## Task to complete
Pull out every line below holding the word "scene".
* BEGIN Data excerpt *
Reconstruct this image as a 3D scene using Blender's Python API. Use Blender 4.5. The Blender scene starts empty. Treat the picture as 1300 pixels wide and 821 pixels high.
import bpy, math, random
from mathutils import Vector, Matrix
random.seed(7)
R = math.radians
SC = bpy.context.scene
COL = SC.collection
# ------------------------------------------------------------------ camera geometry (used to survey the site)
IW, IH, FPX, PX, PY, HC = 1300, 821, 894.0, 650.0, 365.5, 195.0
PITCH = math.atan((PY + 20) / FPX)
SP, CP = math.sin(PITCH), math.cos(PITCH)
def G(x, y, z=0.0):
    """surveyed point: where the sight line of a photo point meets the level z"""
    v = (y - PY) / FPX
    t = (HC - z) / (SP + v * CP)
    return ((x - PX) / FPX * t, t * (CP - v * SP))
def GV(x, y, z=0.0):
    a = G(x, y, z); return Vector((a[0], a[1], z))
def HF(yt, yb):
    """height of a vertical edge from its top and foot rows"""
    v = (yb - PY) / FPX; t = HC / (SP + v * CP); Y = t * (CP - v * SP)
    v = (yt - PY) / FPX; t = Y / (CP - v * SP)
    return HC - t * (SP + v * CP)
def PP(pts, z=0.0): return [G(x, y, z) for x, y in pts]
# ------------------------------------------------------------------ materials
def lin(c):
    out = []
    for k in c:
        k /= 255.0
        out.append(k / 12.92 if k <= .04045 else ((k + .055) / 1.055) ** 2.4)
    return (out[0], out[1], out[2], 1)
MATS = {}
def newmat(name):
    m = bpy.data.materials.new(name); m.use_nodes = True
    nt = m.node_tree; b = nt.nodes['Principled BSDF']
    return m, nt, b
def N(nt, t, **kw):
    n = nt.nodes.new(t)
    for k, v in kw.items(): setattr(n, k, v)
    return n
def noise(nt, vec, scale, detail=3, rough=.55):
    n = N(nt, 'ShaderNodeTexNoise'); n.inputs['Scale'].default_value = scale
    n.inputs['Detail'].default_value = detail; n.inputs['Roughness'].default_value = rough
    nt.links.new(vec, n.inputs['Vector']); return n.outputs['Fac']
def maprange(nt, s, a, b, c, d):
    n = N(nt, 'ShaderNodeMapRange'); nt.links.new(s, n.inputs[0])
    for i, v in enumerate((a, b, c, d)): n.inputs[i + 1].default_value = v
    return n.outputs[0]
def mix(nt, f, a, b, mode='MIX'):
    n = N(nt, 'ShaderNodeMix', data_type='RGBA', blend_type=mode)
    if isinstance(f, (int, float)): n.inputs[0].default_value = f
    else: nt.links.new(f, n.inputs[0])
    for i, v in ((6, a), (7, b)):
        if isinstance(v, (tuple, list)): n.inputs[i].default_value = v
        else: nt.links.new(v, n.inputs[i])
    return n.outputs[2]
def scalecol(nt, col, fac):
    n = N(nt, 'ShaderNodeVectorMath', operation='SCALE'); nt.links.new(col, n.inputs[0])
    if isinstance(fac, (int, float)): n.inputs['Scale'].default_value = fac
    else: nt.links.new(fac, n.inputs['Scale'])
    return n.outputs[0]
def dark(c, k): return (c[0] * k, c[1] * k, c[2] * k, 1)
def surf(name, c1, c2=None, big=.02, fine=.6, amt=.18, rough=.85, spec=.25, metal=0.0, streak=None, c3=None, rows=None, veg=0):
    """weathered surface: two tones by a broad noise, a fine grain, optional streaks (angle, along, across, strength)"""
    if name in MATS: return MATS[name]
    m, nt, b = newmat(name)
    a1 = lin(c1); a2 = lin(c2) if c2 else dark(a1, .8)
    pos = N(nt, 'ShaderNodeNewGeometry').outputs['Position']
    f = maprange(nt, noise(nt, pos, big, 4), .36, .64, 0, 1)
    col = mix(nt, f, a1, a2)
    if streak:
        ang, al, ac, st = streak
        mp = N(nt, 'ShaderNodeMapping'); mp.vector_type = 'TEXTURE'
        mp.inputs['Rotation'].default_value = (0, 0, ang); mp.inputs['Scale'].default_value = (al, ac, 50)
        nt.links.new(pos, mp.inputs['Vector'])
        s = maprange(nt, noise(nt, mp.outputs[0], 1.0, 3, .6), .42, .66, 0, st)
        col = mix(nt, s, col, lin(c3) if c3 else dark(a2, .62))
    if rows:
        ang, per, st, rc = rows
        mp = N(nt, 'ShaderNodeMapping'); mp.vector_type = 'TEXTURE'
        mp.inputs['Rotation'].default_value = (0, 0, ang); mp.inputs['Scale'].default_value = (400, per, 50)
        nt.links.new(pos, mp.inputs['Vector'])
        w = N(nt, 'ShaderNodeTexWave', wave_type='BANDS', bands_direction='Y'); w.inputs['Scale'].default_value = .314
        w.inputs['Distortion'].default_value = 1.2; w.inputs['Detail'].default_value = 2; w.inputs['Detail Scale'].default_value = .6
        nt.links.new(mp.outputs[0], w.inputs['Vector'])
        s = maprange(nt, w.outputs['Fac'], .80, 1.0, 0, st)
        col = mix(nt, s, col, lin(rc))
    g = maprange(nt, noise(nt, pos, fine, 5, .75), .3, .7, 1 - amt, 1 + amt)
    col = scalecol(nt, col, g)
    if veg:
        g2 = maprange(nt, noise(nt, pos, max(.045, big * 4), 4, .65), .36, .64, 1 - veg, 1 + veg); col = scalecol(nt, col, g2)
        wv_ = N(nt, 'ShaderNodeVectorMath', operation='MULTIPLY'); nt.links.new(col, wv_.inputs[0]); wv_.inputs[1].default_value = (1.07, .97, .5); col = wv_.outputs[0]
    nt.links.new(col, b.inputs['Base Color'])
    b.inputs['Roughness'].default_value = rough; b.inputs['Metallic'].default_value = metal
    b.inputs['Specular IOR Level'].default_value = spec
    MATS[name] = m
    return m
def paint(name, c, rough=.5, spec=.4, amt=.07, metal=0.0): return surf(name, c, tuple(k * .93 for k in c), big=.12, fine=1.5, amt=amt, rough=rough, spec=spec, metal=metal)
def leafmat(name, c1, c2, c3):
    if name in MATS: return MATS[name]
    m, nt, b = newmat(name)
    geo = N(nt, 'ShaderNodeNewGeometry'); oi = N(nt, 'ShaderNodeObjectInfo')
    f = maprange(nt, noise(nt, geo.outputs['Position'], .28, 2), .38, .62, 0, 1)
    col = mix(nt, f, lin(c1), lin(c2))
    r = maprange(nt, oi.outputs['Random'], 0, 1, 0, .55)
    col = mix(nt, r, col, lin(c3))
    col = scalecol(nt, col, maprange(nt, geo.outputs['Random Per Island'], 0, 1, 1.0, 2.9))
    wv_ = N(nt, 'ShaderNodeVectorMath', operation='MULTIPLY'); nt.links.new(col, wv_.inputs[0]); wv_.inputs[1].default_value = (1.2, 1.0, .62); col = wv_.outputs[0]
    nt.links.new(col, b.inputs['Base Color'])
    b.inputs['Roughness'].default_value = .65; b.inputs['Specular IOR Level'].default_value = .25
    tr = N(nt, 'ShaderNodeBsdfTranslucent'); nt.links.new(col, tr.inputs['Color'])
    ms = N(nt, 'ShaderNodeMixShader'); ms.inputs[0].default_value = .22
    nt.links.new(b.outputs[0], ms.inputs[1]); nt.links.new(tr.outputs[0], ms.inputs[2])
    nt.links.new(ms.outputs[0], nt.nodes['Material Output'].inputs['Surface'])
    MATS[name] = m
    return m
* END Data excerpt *
## Solved problem
Reconstruct this image as a 3D scene using Blender's Python API. Use Blender 4.5. The Blender scene starts empty. Treat the picture as 1300 pixels wide and 821 pixels high.
SC = bpy.context.scene